BY DAN
Before Sunday’s debacle, the Fox coverage reported that the Raiders warmed up for forty five minutes in the hot Sydney sun. You could see a sheen on a Elliott Whitehead’s face as the cameras panned to him in the dressing room, and I complemented him on the decision to shave his beard because it was obviously hot. Such was the effort that Josh Papalii allegedly needed attention for his knee before taking the field for the actual game. It was almost like the side had gone through a training session.
Then they went out and stunk up the joint.
It was a curious thing to do before a trial. Outside of the first twenty minutes the forwards were monstered. The team made 15 errors across the match, evenly distributed across the 80 minutes (four in the first twenty, 7 in the first half). The edges looked lethargic and often got cooked simply through what we considered lack of effort – such as Jack Wighton standing still when he and Harley Smith-Shields were outnumbered, or Corey Harawira-Naera not being willing or able to chase a defender inside-out, and thus forcing outside defenders to come in, creating an overlap.

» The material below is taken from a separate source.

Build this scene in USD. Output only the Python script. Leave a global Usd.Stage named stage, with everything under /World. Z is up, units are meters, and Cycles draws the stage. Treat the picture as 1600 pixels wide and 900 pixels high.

While putting this outcome solely at the feet of fatigue, it’s an interesting thing to consider. Did Canberra fall apart because Stuart cooked them before the game? Certainly some of the above can be blamed, at least in part, on some degree of fatigue. How they collapsed when Jordan Rapana went off to spend ten minutes cooling his heels also supported this. Most good teams can survive a ten minute period a player short. The Raiders have even done it before (let’s all bask in the glory of the 2019 preliminary final for a little bit). But in this game it was three tries in ten minutes and barely any completed sets in the intervening period.
The obvious interpretation (and one put in my head by several of you) is that Stuart sees a couple of games coming that will be a ridiculous test of fatigue and is preparing his team accordingly. The Raiders first two games are basically games in summer Queensland sun, which, fuck man, should probably be an OH&S issue. Like coaches whipping out soapy balls to practice for wet weather games, perhaps the extra miles in the legs pre-game was an attempt to mirror the fatigue the Milk will feel after the scorching northern sun burns the intelligence out of them.
If this was the case, I’d love to know how much input new conditioning guru, High Performance Manager Josh Strahorn, had into it. It may have been his plan, or at least the elongated warm-up designed by him for maximum impact. One would hope it was built as an evidence-informed strategy, not an old school hunch. As we noted earlier, Josh Papalii’s knee needed treatment, and deliberately putting bodies in fatigue before an elite sport outing would surely carry with it greater risk than a normal outing (worth noting: I am not a doctor, not a sports scientist, and got tired carrying shopping bags full of Doritos and ice cream from the car to my kitchen today).
Will it work? Canberra has never really performed well in the tropics, so lord knows it’s not as simple as the win/loss ratio coming its way. They could lose both games and perform better than they’ve performed at both Townsville or Redcliffe in recent years. Remember the collapse against the Warriors last year? Remember how they were absolutely overwhelmed by a Cows side that played like they’d discovered a 44-gallon drum full of pre-workout while the Raiders had eaten a big roast before walking out onto the field? Marginal changes like this might not overturn a massive gap in performance, but at the margins it might be important.
Is that the plan? Will this work? Is this a stroke of genius or madness? Is Ricky Stuart a better than average coach? A good coach hamstrung by a small market? A bad coach that is a good recruiter? These and other questions will only be answered in the fullness of time. In the meantime maybe it, alongside the side’s habitual hatred of trial matches, is enough to help you keep that sweet, sweet, optimism around a little longer.